空港から駅に着いてホテルのチェックイン時間まで、ビル内にあるセイコーマートで買った物で昼食。北海道に来たらできるだけそこのおいしいものを、と思う人は多いかもだが、北海道で普通に買えるものを自分で調理できるとそれで十分満足してしまい、毎回外食吟味しなくても全然惜しくない。宗谷と言ったら有名なウニも解禁前だし。
セイコーマートもここでしか買えない感があって大変によろしい。

たどり着いたホテルでは、安定の暖房により室内はポカポカの暖かさだし、大浴場で芯まであったまる。他に入浴客もいない時間でヨガポーズもとれる。
さっき歩いた時はは1m先までしか注意払えなかったが、実は近いところにあった名所も窓から見える。
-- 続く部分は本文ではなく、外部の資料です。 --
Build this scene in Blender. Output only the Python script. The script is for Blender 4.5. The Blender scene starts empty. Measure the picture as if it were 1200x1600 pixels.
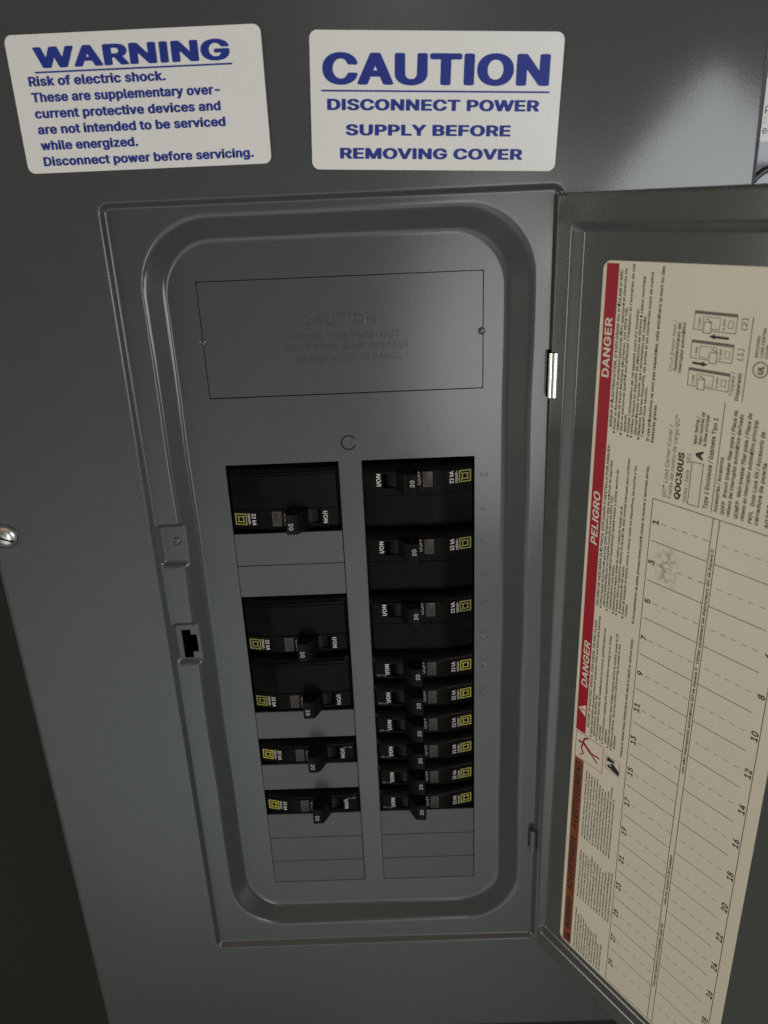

暖かくて安全な所から臨む海は旅情を満たしてくれる。

窓から見えたのは90年近く前に造られた防波堤ドーム
翌朝撮影

とは言え、あたたかな部屋の幸せを噛み締めても、おなかは空いてくる。
どうしよう。まだまだ外は大荒れだが、頑張ってもう一度外に出てみよう。

ラーメンなんかいいな、と近いところの人気店を目指してみたが…Google mapでは開店中になっているが、予想はしていたが臨時休業。行列できる店らしいから今日はすんなり入れたらラッキー、とも期待したが、こんな日だから仕方がない。
もう一件その先の店も…閉店している。ここまで来て温かいものにありつけないのだろうか?
道はアーケード街に差し掛かり、見出し画像のような人のいない幻想的とも言えるシャッター商店街になる。この天候なので店がほぼ閉まっているのか、地方の古い商店街の多くの例に漏れずなのかはわからない。
ただ店のテントに書かれたロシア語に道北の港町だなあと実感する。
アーケードの下ですれ違ったただ一人は、どうみてもロシア人女性だったし。

南下した先にあったラーメン屋さんで、稚内ローカルフードと言われてる「チャーメン」にありついた。
とろみのある素直な味の餡と カタ焼きソバほどは固くないけどパリッと感の残る麺。凍てつく日に出会えてよかった、おいしさ。

酢で後半味変できる

予報では大荒れの天気は明日までには回復するらしい。
利尻礼文の4日間ずっと雨の予報だったが、前倒しになった事はなった。初日は間に合わず1日にまとめた分大荒れになったが。
それを 晴れ女の名にかけて何とか強引に辻褄を合わせて二島での晴れを確保してくれた、と見るべきか?
それとも素直に晴れ女というほどでもないと認めるべきか?
自分の解釈次第だろう。

でも国内ですぐ簡単に変更がきいた便利さに救われて、稚内での一泊もそれはそれで悪くない経験だったな。